Today, gold is correcting from the new all-time high reached yesterday amid the strengthening of the U.S. dollar. The dollar is recovering after a two-day decline following comments from Federal Reserve Chair Jerome Powell, who sought to temper expectations of rapid rate cuts, noting that the Fed must weigh the risks of high inflation and a weakening labor market when making monetary policy decisions. He emphasized that excessively sharp easing could leave the fight against inflation unfinished and would require subsequent course adjustments. These remarks supported the dollar after its drop from a weekly high and restrained the rise in precious metal prices.

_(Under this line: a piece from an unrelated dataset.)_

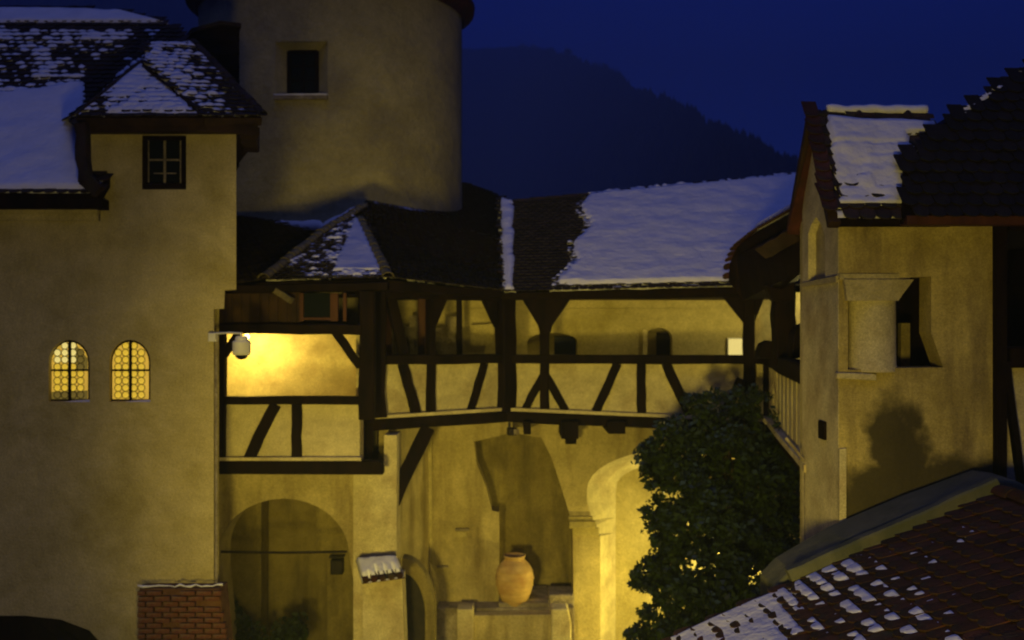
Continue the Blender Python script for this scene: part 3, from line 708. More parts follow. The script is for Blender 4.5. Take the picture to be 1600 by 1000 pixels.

For better trading opportunities, attention should turn to upcoming U.S. economic data, including final Q2 GDP figures and durable goods orders on Thursday, as well as the Personal Consumption Expenditures (PCE) price index — the Fed's key inflation gauge — due Friday. These factors could significantly impact the trajectory of the dollar and the XAU/USD pair in the near term.
From a technical standpoint, the recent rapid rise in precious metal prices has ignored overbought signals, while the reemergence of buying interest during intraday pullbacks indicates that the short-term trend remains bullish. At the same time, yesterday's pullback before the round level of 3800 shows the first signs of weakening bullish momentum. In this context, subsequent selling has opened the way toward support in the 3710–3700 range. This support zone should serve as a strong foundation for the yellow metal; however, a firm break below it could lead to more substantial losses.
In the meantime, before counting on the continuation of the strong upward trend that has persisted for the past month, it is important to wait for a sustained breakout and consolidation above the round level of 3800.